Associated Press writer Tanalee Smith in Singapore contributed to this report
Gettin Iraqi production back to pre-liberation levels would help as well: http://www.heritage.org/Research/MiddleEast/BG1693.cfm
Same here in SE TN. I keep reading that the price is also fluctuating because of shortages of ethanol needed for the summer driving blend in some areas. Diesel is still up around $2.80/gallon here and it does not have ethanol in it and the libs in the northeast should be long past needing heating oil. Something don't figure.....
Your prices are high because you are willing to pay them.
Many are "forced" to pay because they purchase vehicles that require a lot of gas, and live far from where they work.
So while consumer "choice" exists, it is very indirect, and hard to correct over the short term.
Some will argue that since they "need" gas, companies should be forced to sell it at a "fair" price, not at the highest price the consumer is willing to pay.
If I have a yard sale, and I have a bicycle I picked up from someone's trash and spent 2 bucks on new inner tubes, I might sell it for thirty bucks. The "regulatory pricing" people might argue that I should have to sell that bike to the first person who shows up with three bucks, that I have no right to sell it for such a HIGH price, to make such a "windfall profit".
But most would argue that since the bike is NOT "necessary" it's OK for me to sell for what the market will bear.
MY opinion is that whenever we try to define parts of the market as "necessary", and then try to use government to "control" the prices, we harm the economy and make things worse, not better, for consumers.
If the gas station down the street was forced to sell gas for a buck a gallon, they wouldn't have any gas for you when you showed up.
Uh-oh.
The lunatic in Iran better rattle his death threats before the speculators get carried away and lower the prices to where they should be.
You can sell 'short' ... sell what you don't own at what you think is a high price with a promise to buy that quantity at a later date (at hopefully a lower price). Short selling comes w/ unlimited downside risk ... if the price of what you shorted skyrockets, you have to 'cover' your short at the higher price.
The reason gas is high is because the government interferes in the free market, enviros keep the BS laws in place AND oil companies take advantage of it regardless of the spin that says they don't. Next time you want to lecture pick out a person who gives a sh** to listen to your theories and who doesn't already know how the free market is supposed to work.
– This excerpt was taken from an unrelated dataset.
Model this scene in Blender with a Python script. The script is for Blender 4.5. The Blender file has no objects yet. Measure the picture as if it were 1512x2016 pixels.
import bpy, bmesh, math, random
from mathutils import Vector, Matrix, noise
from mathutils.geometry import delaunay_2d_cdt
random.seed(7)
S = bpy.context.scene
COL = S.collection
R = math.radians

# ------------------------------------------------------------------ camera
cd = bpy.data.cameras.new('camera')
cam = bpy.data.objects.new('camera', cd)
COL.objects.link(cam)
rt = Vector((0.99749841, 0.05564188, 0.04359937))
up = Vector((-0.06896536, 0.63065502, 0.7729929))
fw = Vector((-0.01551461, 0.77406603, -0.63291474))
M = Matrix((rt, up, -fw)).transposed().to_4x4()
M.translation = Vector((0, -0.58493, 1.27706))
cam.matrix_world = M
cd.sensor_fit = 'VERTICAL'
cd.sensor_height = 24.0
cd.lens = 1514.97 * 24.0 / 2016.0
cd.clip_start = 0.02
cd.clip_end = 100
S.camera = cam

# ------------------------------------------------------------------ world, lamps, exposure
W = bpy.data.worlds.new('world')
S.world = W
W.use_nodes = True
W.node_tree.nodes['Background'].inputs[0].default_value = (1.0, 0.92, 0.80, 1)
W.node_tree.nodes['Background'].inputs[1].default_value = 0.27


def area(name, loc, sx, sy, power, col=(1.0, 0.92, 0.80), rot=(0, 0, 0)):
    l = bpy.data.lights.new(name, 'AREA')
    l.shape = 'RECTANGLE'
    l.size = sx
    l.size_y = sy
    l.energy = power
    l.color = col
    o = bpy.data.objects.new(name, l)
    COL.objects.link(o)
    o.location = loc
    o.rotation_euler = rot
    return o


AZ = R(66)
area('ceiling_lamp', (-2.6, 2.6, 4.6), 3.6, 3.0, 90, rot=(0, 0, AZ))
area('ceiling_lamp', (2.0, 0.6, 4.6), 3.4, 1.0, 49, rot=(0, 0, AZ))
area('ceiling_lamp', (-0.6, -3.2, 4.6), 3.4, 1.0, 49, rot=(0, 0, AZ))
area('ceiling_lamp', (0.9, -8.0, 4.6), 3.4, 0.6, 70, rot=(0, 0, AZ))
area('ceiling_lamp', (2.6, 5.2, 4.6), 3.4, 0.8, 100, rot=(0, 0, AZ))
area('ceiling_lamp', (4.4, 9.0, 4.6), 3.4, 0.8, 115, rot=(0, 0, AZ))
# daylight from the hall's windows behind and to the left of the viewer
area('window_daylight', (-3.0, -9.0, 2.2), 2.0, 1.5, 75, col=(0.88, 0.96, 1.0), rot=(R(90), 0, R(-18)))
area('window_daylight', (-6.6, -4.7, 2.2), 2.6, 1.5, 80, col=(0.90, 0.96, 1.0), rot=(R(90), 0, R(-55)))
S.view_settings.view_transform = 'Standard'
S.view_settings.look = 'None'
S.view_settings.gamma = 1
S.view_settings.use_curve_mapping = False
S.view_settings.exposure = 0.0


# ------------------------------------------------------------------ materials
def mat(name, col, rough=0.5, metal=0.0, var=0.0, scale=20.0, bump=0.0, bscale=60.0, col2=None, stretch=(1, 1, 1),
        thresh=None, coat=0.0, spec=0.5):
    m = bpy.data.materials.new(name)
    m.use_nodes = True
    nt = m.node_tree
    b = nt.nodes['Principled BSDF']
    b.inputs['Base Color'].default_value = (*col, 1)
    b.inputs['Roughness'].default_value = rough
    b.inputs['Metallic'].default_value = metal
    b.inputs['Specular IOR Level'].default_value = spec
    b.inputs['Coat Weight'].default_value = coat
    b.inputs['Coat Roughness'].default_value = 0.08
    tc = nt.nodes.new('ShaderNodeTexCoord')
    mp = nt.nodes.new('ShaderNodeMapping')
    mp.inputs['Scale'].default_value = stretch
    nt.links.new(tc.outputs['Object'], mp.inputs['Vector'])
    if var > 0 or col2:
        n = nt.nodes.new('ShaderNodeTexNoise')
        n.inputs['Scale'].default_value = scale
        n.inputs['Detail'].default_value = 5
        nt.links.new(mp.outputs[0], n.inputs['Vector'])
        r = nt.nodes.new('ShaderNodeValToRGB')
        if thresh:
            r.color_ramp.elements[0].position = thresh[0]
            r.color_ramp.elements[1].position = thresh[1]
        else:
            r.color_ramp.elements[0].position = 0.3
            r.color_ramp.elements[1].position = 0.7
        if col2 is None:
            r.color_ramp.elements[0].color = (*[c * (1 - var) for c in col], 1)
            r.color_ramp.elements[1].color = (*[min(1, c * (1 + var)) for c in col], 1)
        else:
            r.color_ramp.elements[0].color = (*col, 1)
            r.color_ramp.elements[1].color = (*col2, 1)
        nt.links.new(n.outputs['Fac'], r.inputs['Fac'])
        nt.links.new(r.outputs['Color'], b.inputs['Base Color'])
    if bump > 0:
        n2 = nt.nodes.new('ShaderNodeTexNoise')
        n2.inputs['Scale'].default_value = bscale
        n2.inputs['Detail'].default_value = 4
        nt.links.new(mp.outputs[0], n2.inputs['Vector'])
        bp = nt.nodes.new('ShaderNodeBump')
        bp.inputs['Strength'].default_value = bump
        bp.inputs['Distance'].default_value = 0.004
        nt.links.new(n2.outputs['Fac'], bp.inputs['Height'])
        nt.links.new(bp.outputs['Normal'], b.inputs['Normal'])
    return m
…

If you look at my original comment the question I asked was "if we have all these supplies of oil and GAS, and heating elements why are the prices still high? The correct answer is "because the oil companies are sticking it to us" regardless of what people want to believe. They take advantage of the laws that exist now and government interference that exist now and gouge us, plain and simple. If we get the government out of the oil business, out of all business, we can go back to the way it was when I was young, cheap gas and gas companies competing against each other instead of acting in collusion.
This is still supply and demand. Supply and demand of fungible products as it relates to pricing is not consumption and production amounts. It is the price versus quantity consumers are willing to buy and suppliers are willing to sell at the current market conditions. Just like as I might pay more for batteries living on the Gulf Coast before hurricane season. I will pay more to cover a perceived future risk. If I decide the risk is less, I won't pay as much.
Do you wear your underwear on the outsidde like you do with your basic lack of knowledge in market economics?
IF you don't care, you might mention that when you ask questions. I'm sorry I answered your question, please forgive me.